- [What you need to do]:
Using the data below, copy every line that contains the word "script".

- [Provided entries]:
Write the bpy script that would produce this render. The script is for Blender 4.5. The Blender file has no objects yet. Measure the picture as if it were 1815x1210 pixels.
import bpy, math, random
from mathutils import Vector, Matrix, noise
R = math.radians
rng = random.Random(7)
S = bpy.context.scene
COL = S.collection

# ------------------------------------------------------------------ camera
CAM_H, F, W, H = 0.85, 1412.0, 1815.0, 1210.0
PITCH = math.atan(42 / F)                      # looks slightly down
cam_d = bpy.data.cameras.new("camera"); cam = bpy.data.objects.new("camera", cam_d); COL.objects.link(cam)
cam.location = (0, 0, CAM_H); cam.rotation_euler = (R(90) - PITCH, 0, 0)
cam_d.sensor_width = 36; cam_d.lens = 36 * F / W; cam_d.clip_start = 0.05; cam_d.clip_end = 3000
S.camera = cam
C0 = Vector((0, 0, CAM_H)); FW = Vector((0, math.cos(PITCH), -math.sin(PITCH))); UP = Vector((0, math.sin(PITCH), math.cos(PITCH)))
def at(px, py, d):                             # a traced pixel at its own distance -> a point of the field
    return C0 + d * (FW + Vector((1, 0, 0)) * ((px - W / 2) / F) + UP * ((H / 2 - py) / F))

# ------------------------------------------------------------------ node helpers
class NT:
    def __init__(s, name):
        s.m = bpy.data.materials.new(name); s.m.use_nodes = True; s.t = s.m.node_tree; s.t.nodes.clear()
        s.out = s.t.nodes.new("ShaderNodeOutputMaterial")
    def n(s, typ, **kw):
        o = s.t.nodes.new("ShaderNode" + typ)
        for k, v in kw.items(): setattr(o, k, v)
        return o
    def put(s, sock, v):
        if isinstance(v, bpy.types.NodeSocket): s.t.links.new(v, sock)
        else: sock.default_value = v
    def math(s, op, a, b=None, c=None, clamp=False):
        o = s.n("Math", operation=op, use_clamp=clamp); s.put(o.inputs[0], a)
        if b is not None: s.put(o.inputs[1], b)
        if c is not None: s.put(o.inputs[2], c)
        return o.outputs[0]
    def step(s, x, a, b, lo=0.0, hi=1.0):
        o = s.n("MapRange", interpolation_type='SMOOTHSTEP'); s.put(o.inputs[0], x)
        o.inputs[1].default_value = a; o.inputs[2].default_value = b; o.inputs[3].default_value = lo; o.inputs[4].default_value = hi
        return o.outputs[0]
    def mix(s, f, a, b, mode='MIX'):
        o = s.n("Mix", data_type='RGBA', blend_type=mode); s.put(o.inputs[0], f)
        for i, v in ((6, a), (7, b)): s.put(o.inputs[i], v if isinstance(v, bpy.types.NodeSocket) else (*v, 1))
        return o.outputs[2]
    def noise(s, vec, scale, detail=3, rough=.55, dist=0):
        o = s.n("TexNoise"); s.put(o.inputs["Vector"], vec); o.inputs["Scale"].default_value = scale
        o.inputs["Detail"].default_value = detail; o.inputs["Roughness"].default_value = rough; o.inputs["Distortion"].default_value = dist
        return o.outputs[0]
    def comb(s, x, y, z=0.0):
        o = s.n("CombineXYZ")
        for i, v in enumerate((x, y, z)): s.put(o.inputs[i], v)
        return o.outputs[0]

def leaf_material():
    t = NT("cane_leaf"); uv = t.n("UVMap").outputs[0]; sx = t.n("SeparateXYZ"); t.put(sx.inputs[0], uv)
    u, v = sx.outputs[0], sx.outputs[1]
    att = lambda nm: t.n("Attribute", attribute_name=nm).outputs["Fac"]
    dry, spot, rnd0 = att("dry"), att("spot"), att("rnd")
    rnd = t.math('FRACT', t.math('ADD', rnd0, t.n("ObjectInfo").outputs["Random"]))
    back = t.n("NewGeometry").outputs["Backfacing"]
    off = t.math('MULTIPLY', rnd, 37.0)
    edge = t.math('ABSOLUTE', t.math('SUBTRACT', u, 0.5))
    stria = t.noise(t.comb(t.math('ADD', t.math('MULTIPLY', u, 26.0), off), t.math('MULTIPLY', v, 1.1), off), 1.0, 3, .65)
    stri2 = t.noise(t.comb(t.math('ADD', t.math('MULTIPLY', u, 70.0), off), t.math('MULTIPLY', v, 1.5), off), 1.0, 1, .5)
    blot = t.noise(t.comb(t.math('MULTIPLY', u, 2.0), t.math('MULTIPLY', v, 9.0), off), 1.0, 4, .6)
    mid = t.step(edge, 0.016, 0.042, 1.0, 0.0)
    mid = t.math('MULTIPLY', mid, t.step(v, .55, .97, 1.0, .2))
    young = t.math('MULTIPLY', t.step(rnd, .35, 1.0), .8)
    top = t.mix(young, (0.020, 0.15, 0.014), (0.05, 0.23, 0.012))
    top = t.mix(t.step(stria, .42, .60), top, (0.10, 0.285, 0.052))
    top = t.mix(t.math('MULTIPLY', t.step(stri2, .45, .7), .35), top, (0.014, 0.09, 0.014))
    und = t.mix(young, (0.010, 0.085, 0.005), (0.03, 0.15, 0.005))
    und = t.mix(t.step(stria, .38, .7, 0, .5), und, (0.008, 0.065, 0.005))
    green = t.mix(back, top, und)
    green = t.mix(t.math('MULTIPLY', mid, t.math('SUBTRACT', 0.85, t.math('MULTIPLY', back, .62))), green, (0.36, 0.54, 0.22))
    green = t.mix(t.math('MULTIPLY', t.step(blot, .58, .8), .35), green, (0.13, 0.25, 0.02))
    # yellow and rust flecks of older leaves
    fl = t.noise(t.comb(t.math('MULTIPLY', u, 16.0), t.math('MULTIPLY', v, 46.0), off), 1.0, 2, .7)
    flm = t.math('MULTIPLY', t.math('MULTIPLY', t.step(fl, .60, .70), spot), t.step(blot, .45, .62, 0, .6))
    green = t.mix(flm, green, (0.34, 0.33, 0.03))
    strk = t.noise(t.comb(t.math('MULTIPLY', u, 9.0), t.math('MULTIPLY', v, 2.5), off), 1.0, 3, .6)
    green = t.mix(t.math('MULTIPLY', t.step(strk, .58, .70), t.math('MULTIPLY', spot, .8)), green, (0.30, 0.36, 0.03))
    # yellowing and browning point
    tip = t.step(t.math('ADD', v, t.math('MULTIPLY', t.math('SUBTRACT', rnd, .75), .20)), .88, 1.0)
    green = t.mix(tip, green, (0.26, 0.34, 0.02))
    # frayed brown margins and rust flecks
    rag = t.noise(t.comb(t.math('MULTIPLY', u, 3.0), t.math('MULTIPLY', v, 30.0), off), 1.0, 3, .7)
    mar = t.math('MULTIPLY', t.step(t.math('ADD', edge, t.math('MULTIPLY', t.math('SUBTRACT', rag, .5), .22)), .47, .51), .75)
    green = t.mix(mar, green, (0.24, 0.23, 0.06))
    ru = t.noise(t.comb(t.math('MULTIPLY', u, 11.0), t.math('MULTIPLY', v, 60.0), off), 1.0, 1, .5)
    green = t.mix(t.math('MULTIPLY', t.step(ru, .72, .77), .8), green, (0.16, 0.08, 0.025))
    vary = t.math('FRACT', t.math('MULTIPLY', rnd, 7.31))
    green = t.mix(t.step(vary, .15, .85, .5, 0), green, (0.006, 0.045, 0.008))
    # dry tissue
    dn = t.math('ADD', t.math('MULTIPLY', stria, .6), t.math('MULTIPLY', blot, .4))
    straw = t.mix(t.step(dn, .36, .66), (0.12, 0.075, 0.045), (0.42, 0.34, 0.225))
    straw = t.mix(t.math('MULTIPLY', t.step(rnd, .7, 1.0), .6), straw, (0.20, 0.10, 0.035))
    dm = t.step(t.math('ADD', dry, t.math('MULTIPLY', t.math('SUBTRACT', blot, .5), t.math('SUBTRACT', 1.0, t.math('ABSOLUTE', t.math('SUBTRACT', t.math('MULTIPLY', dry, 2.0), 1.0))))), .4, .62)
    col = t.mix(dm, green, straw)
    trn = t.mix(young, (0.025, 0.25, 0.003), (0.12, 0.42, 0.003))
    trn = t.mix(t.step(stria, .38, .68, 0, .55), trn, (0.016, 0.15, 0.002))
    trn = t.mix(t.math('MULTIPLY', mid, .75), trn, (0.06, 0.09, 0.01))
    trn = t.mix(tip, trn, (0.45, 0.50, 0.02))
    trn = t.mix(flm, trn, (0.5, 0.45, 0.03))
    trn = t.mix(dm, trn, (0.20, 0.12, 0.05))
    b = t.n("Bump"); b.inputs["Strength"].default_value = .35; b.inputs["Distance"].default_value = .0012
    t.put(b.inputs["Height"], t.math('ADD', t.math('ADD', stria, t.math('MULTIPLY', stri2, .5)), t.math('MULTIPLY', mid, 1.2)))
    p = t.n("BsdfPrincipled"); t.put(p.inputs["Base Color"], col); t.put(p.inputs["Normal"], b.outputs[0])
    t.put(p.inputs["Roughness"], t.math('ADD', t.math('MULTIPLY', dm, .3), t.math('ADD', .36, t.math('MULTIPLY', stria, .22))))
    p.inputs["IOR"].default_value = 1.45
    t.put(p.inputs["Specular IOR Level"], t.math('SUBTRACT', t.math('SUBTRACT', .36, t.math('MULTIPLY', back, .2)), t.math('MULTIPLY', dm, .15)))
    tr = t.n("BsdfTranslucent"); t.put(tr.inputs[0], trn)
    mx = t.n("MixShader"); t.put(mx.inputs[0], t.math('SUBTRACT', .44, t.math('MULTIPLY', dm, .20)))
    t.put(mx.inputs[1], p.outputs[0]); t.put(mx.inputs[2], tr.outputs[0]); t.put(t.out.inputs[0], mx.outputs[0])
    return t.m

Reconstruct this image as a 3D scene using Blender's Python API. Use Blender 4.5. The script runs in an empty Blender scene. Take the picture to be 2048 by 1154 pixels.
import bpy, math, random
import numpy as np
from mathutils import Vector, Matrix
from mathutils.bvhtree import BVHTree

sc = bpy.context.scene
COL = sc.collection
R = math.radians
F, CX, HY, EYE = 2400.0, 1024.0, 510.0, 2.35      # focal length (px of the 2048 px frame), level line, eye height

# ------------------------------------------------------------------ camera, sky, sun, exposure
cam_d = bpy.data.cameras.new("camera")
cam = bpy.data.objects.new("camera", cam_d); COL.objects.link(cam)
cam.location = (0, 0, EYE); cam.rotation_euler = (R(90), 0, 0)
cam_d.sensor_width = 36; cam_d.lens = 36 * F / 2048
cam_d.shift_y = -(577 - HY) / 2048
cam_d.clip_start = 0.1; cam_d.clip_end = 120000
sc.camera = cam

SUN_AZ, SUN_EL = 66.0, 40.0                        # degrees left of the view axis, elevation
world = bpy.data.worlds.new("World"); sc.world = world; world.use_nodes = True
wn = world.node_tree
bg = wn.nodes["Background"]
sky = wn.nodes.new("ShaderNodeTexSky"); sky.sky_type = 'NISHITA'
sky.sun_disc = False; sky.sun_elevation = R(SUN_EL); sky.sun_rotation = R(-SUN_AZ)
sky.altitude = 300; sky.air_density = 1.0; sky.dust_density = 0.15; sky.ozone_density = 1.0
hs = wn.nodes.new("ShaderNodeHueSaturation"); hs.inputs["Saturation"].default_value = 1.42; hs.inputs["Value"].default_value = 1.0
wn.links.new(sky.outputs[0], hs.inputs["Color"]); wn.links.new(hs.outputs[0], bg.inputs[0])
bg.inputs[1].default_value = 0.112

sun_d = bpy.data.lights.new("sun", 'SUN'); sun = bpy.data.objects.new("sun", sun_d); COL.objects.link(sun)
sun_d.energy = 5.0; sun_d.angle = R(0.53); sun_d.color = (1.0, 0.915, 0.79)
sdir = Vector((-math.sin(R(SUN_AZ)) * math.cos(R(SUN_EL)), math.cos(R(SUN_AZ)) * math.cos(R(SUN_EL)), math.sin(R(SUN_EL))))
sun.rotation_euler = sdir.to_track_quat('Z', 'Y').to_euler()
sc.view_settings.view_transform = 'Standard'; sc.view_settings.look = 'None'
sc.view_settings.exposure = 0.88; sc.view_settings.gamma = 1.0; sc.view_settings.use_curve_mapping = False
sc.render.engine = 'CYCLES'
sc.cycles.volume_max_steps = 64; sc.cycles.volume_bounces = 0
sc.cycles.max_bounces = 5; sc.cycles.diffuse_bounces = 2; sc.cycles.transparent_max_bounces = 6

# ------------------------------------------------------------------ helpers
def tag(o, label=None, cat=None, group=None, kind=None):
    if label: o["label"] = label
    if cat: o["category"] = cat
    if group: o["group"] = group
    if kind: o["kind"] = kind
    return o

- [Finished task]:
Write the bpy script that would produce this render. The script is for Blender 4.5. The Blender file has no objects yet. Measure the picture as if it were 1815x1210 pixels.
Reconstruct this image as a 3D scene using Blender's Python API. Use Blender 4.5. The script runs in an empty Blender scene. Take the picture to be 2048 by 1154 pixels.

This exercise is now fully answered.